Bireysel, ekonomik ve sosyal maliyetinin yüksek olması nedeniyle işsizlikle mücadele etmek bir zorunluluktur. İşsizliğin yarattığı sorunlar karşısında toplumun korunması görevini devlet üstlenmektedir. Sosyal Devlet ilkesine göre, işsizlikle mücadelede sorumluluk devletindir (Altan, 2003: 107).

İşsizlikle mücadele için uygulanan istihdam politikaları, işsiz kalanlara gelir desteği sağlamaya yönelik “pasif politikalar” ve işsizliği azaltmaya yönelik “aktif politikalar” olmak üzere ikiye ayrılır (Gündoğan, 2001, 33). Pasif istihdam politikaları işsizliğin yaratmış olduğu olumsuzlukları gidermeye yönelik politikalardır. Aktif istihdam politikalarında ise, işsiz kalanları işsizlikten kurtarmak amaçlanır. Uygulamadaki bu iki istihdam politikası birbirlerini tamamlamaktadır (Gündoğan ve Biçerli, 2009: 222).

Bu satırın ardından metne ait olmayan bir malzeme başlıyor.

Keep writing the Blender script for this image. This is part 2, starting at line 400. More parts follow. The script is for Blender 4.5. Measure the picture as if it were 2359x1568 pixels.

İşsizlik sorunuyla mücadele etmek için benimsenen politikalar ülkeden ülkeye ve gelişmişlik düzeylerine göre değişmektedir. Gelişmiş ülkeler farklı politikaları tercih edebilmektedir. Bazı gelişmiş ülkeler işsizlik sorununa köklü çözümler getirmeyi hedefleyerek aktif istihdam politikaları tercih ederken, bazı gelişmiş ülkeler ise gelir güvencesi sağlamayı amaçlı pasif istihdam politikalarını tercih ederler. Gelişmekte olan ülkeler, aktif istihdam politikalarını maddi imkânsızlıklar nedeniyle uygulayamamaktadır. Hatta gelişmekte olan ülkelerde pasif istihdam politikaları (işsizlik sigortası ve işsizlik yardımı) bile çok kullanılmamaktadır (Gündoğan ve Biçerli, 2009: 221-222). Türkiye’de uygulanan istihdam politikalarına bakıldığında politikaların çok azının etkin şekilde kullanıldığı görülür. Bunun en önemli nedeni Türkiye’de işsizliğin niteliğinin belirlenmesinde yaşanan sorunlardır. Niteliği belirlenemeyen işsizlik için de çözümler net olamamaktadır (Ekin, 2000: 371).